▶ **What to work on**
Find the lines holding "pixels" and copy them.

---

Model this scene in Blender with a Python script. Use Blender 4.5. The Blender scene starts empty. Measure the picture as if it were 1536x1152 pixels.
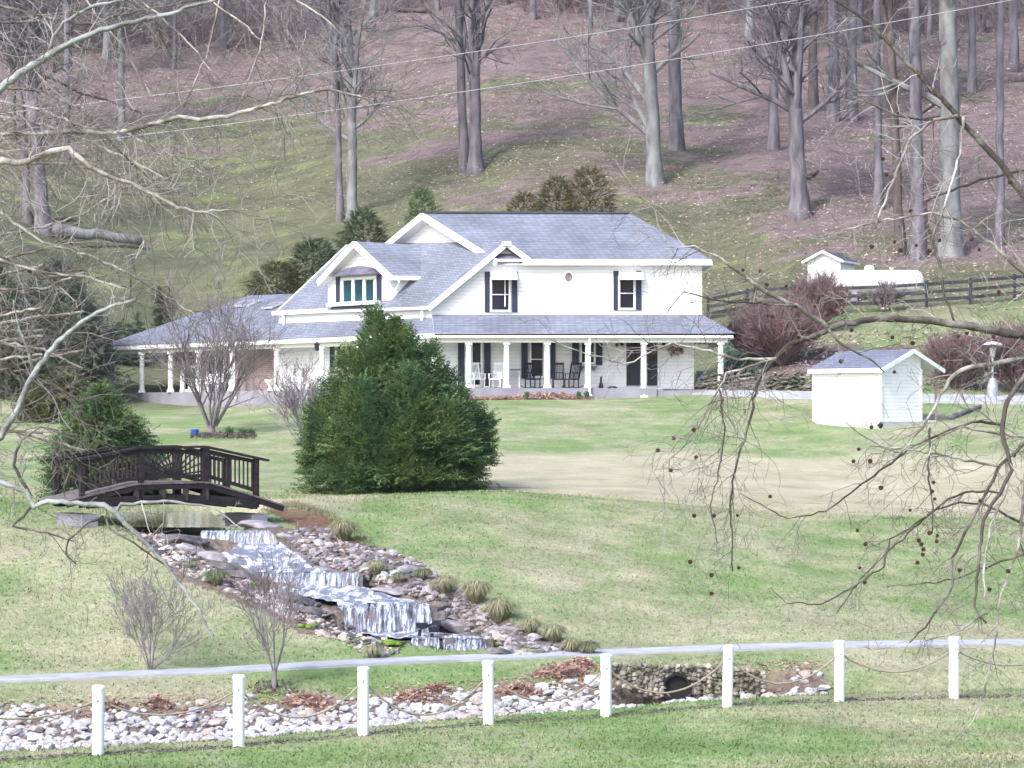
import bpy, bmesh, math, random
import numpy as np
from mathutils import Vector, Matrix, noise as mnoise

# ------------------------------------------------------------------ camera, world, sun
F_PX, HOR, CX = 3600.0, 631.0, 768.0          # focal length, horizon row and centre column in photo pixels
scene = bpy.context.scene
col = scene.collection
cam_d = bpy.data.cameras.new('camera')
cam = bpy.data.objects.new('camera', cam_d); col.objects.link(cam)
cam.location = (0, 0, 0); cam.rotation_euler = (math.radians(90), 0, 0)
cam_d.sensor_width = 36; cam_d.lens = 36 * F_PX / 1536
cam_d.shift_y = (HOR - 576) / 1536
cam_d.clip_start = 0.5; cam_d.clip_end = 2000
scene.camera = cam
SUN_EL, SUN_AZ = math.radians(42), math.radians(215)   # compass-like: from +Y clockwise
w = bpy.data.worlds.new('World'); scene.world = w; w.use_nodes = True
nt = w.node_tree
sky = nt.nodes.new('ShaderNodeTexSky'); sky.sky_type = 'NISHITA'; sky.sun_disc = False
sky.sun_elevation = SUN_EL; sky.sun_rotation = SUN_AZ; sky.air_density = 1.0; sky.dust_density = 3.0; sky.ozone_density = 1.0
bg = nt.nodes['Background']; bg.inputs[1].default_value = 0.145
nt.links.new(sky.outputs[0], bg.inputs[0])
sd = bpy.data.lights.new('sun', 'SUN'); sd.energy = 1.5; sd.angle = math.radians(10); sd.color = (1.0, 0.99, 0.97)
so = bpy.data.objects.new('sun', sd); col.objects.link(so)
sdir = Vector((math.sin(SUN_AZ) * math.cos(SUN_EL), math.cos(SUN_AZ) * math.cos(SUN_EL), math.sin(SUN_EL)))
so.rotation_euler = (-sdir).to_track_quat('-Z', 'Y').to_euler(); so.location = (-20, -20, 40)
scene.view_settings.view_transform = 'Standard'; scene.view_settings.look = 'None'
scene.view_settings.exposure = 1.32; scene.view_settings.gamma = 1
scene.render.engine = 'CYCLES'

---

▶ **Answer to this problem**
Model this scene in Blender with a Python script. Use Blender 4.5. The Blender scene starts empty. Measure the picture as if it were 1536x1152 pixels.
F_PX, HOR, CX = 3600.0, 631.0, 768.0          # focal length, horizon row and centre column in photo pixels